In a shot across the bow from Texas, Dallas Fed president Richard Fisher is trying to get Washington to take action now to finally put an end to the systemic threat too-big-to-fail banks hold over the economy.
In a proposal released Thursday, preceded by a speech laying it all out, Fisher denounced the “injustice of being held hostage to large financial institutions” by having to choose between a bailout for the top 0.2% of banks or see the economy lose more than two years of economic output in a new crisis.
The plan, described in his speech Wednesday, is to roll back the federal safety net for financial institutions to apply only to the commercial banking operations of bank holding companies, thus excluding their “shadow banking operations,” which currently enjoy implicit federal backing.
Fisher also wants shadow bank customers, creditors and counterparties—say,a Merrill Lynch client but not a Bank of America depositor—to sign a brief disclosure acknowledging the bank affiliate with which it is transacting enjoys no federal protection.
The Dallas Fed president says these measures “can be accomplished with minimal statutory modification and implemented with as little government intervention as possible.”
Giving rise for the need for such a move is what he describes as the failure of Dodd-Frank to deliver on its promise to end too-big-to-fail, or the government’s implicit guarantee of the largest financial institutions.

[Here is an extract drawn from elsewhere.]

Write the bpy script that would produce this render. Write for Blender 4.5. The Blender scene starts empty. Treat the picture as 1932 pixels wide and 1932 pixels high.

Of some 5,600 commercial banks in the U.S., Fisher says a mere 12—or 0.2% of all banks—fit the definition of megabanks beyond the meaningful reach of regulation because of their complexity.
As an example, Fisher notes that the FDIC has built a reputation around its ability to maintain stability in the financial system “by taking over small banks on a Friday evening and reopening them on Monday morning under new ownership.” The fear of regulators this inspires in most banks prevents them from taking on too much risk.
In contrast, there is little regulators can do to rein in a bank like JPMorgan Chase with nearly a trillion dollars in nondeposit liabilities—representing 6.3% of U.S. GDP—with more than 5,000 subsidiaries and operating in 72 countries.
For perspective, Fisher notes that more than four years later, the Lehman bankruptcy is still not resolved, yet “Lehman operated a mere 209 subsidiaries across only 21 countries and had total liabilities of $619 billion.”
In practice, this means that banks like JPMorgan, Bank of America, Goldman Sachs, Citigroup and Morgan Stanley “capture the upside of their actions but largely avoid payment—bankruptcy and closure—for actions gone wrong.”
So megabanks cratered the economy in 2007-'09 and remain a key reason for the weakness of the economy. “Put simply, sick banks don’t lend,” Fisher said. “Sick—seriously undercapitalized—megabanks…brought economic growth to a standstill and spread their sickness to the rest of the banking system.”
Meanwhile, Dodd-Frank has “made things worse, not better” by exacerbating the big banks’ advantages while strangling the smaller banks in regulations meant to curb large institutions (while failing to do so).
In 1930, bank “call reports” to the Federal Reserve had 80 entries, but excel spreadsheets submitted by bank holding companies in 2011 numbered 2,271 entries, an illustration of the complexity Fisher believes to be beyond regulation.
Dodd-Frank, he notes, runs 848 pages and has already spawned 8,800 pages of proposed regulations, compliance with which would require 2,260,631 hours of labor each year.
In the event of a megabank failure, Dodd-Frank would essentially nationalize the bank and thereby “compound the problem. In contrast, Fisher says his proposal simply “calls for reshaping TBTF banking institutions into smaller, less complex institutions…of a size, complexity and scope that allows both regulatory and market discipline to restrain excessive risk taking.”
This, he concludes, would seriously reduce chances of “another horrendous and costly financial crisis.”